Arkane’s ‘Prey’ Gets a Dark Sci-Fi Reset
Shown this past Thursday during the opening ceremonies of the 21st annual QuakeCon, Arkane Austin’s rebooted version of the alien-themed, 2006 game Prey looks to be a moody, freeform experience. You star as the primary subject of transhumanist experiments taking place on board a massive futuristic space station. Whether you are a man or a woman is up to you, but either way, your fate will be the same. Things, predictably, start going wrong almost immediately.
Not long before you take the reins as Morgan, the player character of Prey, the Talos 1 space station was taken over by aliens. You’ve seen them in the latest gameplay trailer – wispy clouds of inky black.
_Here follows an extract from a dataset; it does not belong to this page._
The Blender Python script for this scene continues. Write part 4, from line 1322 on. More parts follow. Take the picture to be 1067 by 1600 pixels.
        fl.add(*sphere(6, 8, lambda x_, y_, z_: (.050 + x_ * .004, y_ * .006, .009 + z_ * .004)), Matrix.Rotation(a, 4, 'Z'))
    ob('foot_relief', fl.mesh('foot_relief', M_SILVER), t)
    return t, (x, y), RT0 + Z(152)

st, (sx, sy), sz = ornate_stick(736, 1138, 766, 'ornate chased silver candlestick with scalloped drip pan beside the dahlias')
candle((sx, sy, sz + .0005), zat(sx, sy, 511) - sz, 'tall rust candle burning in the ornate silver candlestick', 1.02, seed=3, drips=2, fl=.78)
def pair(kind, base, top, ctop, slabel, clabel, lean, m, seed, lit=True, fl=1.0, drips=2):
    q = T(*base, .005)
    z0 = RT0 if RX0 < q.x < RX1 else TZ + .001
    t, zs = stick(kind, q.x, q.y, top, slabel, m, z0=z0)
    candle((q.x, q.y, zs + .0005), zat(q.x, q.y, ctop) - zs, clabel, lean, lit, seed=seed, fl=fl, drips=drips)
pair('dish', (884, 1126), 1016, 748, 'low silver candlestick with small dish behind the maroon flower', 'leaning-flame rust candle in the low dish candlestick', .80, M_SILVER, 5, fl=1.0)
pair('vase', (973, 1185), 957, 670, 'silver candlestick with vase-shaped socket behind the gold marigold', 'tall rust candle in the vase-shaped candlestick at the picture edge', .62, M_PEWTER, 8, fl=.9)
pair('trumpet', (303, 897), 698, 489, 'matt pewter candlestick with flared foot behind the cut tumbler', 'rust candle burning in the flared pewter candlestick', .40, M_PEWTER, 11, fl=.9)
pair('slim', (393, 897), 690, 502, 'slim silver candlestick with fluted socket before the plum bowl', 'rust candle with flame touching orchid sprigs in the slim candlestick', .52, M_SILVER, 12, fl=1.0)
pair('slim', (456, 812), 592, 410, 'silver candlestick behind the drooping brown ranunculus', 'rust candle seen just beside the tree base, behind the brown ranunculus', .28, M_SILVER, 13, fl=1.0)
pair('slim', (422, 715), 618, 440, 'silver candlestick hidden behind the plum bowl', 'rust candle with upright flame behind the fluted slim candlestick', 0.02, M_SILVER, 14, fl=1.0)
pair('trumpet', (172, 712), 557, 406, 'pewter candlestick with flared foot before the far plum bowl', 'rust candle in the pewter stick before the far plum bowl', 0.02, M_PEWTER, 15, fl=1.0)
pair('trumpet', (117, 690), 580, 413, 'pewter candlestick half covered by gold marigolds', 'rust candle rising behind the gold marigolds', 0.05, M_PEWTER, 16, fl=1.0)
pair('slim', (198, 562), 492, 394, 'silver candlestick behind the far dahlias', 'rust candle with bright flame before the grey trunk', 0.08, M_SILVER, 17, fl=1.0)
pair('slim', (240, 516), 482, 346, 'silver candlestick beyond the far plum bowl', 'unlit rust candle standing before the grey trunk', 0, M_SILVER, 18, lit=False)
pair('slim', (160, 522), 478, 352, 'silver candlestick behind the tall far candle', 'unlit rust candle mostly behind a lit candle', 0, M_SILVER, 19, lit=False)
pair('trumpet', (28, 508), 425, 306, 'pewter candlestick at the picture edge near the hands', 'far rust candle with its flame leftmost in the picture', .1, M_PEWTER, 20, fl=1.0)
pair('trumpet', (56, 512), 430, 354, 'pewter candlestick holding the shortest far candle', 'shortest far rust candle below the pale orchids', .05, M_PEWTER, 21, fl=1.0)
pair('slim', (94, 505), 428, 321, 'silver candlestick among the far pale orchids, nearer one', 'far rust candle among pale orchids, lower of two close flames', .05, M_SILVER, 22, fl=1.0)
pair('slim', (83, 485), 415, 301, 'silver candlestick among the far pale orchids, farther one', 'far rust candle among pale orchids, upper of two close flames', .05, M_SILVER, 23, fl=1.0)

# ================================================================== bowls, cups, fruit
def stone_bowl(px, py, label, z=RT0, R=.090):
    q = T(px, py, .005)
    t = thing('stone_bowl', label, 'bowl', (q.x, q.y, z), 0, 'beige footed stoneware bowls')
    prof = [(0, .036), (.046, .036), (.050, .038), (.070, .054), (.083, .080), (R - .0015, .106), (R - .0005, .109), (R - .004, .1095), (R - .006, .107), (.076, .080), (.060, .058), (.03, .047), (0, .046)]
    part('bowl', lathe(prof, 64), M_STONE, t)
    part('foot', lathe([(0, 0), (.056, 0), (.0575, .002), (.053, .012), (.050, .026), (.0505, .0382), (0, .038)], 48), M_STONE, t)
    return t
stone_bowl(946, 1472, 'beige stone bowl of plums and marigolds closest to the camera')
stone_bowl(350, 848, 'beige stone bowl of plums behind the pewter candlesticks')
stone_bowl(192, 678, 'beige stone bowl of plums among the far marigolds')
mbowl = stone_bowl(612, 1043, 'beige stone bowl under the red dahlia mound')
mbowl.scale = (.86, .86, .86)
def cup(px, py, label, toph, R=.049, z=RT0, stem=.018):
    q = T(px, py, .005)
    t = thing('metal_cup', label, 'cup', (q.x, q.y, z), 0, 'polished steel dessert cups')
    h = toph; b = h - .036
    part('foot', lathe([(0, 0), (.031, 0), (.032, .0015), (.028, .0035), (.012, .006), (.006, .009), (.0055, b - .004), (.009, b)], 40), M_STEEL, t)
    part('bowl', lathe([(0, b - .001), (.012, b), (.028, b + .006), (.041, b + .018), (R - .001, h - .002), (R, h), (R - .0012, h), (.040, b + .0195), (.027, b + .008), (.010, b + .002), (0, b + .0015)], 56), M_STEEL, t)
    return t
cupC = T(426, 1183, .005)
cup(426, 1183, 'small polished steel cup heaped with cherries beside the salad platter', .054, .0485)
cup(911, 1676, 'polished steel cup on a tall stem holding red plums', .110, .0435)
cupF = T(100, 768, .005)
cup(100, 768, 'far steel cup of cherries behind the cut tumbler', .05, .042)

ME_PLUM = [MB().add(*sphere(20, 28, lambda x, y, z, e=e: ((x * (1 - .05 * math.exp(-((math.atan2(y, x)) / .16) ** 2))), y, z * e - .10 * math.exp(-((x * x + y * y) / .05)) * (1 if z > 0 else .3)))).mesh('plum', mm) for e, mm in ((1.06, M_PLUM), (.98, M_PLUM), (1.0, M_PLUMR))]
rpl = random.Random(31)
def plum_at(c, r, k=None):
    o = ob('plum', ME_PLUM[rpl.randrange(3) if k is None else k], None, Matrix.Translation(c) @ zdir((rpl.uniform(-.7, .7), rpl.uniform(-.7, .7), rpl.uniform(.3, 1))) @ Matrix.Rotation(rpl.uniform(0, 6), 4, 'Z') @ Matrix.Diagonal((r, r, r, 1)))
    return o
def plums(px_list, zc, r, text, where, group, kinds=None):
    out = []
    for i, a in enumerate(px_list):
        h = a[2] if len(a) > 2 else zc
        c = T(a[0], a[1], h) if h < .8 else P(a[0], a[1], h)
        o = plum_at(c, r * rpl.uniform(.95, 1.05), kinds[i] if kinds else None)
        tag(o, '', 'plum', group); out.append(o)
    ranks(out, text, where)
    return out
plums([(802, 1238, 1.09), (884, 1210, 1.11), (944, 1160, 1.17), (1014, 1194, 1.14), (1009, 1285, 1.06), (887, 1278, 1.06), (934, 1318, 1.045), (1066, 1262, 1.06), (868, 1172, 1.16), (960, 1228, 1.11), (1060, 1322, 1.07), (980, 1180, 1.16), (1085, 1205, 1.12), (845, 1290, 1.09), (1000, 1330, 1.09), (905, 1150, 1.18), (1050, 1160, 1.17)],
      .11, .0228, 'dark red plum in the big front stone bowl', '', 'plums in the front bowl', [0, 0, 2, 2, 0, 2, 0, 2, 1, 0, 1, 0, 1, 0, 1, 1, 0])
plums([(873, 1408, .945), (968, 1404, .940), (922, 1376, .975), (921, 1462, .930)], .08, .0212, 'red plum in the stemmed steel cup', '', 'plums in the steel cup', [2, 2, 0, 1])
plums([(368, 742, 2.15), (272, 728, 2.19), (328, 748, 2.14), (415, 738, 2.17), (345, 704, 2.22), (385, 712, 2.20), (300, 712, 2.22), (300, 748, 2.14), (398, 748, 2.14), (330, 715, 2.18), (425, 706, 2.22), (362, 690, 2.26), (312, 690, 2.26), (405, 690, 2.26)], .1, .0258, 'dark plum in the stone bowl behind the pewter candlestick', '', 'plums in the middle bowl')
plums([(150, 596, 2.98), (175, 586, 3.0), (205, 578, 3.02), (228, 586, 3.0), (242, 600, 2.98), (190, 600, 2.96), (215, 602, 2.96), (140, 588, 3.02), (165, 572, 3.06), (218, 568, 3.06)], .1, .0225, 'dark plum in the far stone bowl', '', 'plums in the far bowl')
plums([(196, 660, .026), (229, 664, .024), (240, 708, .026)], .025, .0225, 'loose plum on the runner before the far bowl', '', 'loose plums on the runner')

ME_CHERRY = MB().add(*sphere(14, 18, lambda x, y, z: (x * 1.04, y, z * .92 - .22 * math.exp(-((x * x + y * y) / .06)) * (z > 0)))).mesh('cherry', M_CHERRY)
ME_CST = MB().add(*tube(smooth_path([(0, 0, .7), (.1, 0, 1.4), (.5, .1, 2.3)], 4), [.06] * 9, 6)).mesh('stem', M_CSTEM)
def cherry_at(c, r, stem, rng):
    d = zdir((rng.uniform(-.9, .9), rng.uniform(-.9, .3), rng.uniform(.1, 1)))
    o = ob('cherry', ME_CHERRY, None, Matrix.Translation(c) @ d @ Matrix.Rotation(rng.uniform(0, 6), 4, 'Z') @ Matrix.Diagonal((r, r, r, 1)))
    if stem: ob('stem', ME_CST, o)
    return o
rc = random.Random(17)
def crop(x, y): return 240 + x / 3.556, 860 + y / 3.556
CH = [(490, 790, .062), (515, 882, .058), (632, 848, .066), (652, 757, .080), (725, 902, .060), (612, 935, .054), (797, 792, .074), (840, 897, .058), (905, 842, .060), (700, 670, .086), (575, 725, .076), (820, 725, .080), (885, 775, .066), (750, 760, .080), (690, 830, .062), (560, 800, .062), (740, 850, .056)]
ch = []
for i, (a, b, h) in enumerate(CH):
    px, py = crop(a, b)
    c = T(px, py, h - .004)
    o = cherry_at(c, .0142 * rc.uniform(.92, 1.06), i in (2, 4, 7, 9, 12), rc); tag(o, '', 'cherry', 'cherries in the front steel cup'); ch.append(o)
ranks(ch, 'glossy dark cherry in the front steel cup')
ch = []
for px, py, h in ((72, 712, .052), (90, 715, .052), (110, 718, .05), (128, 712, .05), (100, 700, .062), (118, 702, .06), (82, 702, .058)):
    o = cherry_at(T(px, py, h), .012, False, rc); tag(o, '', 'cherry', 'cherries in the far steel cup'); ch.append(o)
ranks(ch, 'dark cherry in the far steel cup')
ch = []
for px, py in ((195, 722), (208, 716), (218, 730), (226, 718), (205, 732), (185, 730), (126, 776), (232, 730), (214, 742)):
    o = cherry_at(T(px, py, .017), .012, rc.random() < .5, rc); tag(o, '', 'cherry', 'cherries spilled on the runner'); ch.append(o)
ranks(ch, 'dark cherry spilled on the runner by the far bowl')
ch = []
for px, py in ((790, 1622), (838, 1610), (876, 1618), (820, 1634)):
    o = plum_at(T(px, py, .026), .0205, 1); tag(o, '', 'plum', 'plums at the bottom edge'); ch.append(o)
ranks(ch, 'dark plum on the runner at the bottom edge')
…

In the demo, the first hostile encounter is with a mimic, a small shadow that can transform itself into objects in the environment. In other words, even that trash can in the corner might have a bone to pick with you. Stay cautious.
“What you’re trying to do initially is peel back the layers of mystery,” said Ricardo Bare, lead designer at Arkane Austin. “Who am I, and why am I here?” And, of course, where did all these aliens come from? From there the experience will spiral into something open-ended and complex, a first-person narrative experience blending stealth, combat, quiet exploration, and even a bit of psychological horror.
The prevailing wisdom has been that Arkane has been working on Prey since at least 2013, and that the project began as a reboot of the troubled sequel to the cancelled 2006 first-person shooter developed by Human Head Studios. According to Raf Colantonio, Arkane’s co-creative director, however, those rumors don’t hold much water.
“We were never working on a game related to the original Prey,” he said. So why go with the name? “As far as the high concept goes, it made sense,” Raf said. “We do a specific kind of game – player-based games where simulation is important, and in this case, we wanted to do one in space. It made sense for us to call it Prey,” adding: “It’s a cool name.”
Games that prize player choice and complicated, overlapping sets of game systems to mess with are often called “immersive sims”: past examples include Dishonored, Thief, Deus Ex – and the genre traces its origins all the way back to the original System Shock in 1994.
The Talos 1 is a vast complex, an enigmatic place that’s haunted by an alien menace with its own set of systemically implemented behaviors and agenda. To combat them, you’re given transhuman abilities, some of which imitate the aliens themselves. At times, the player uses the same abilities as the mimics, turning into coffee cups and pieces of junk, using the disguise to avoid violence or move through tiny, otherwise inaccessible pathways.
Immersive sims, Colantonio and Bare told me, are rare creatures in the industry, difficult and complex to make and somewhat inaccessible for the casual player. For Arkane, though, these games hold intrinsic value. They’re hoping Prey, with its space station in the middle of disaster and the eerie alien menace – Bare described them as “almost paranormal seeming” – will showcase the beautiful alchemy of the immersive sim’s complexity.
Oh, and those mimics? Don’t get comfortable just because you’ve been through an area before and think you know where they are. “That’s not scripted,” said Bare. “That’s an AI behavior. They scan the environment and go, oh, there’s 10 different things I can turn into here, and they pick one. It can even happen that you mimic something to hide, and then a mimic can come up and mimic you.”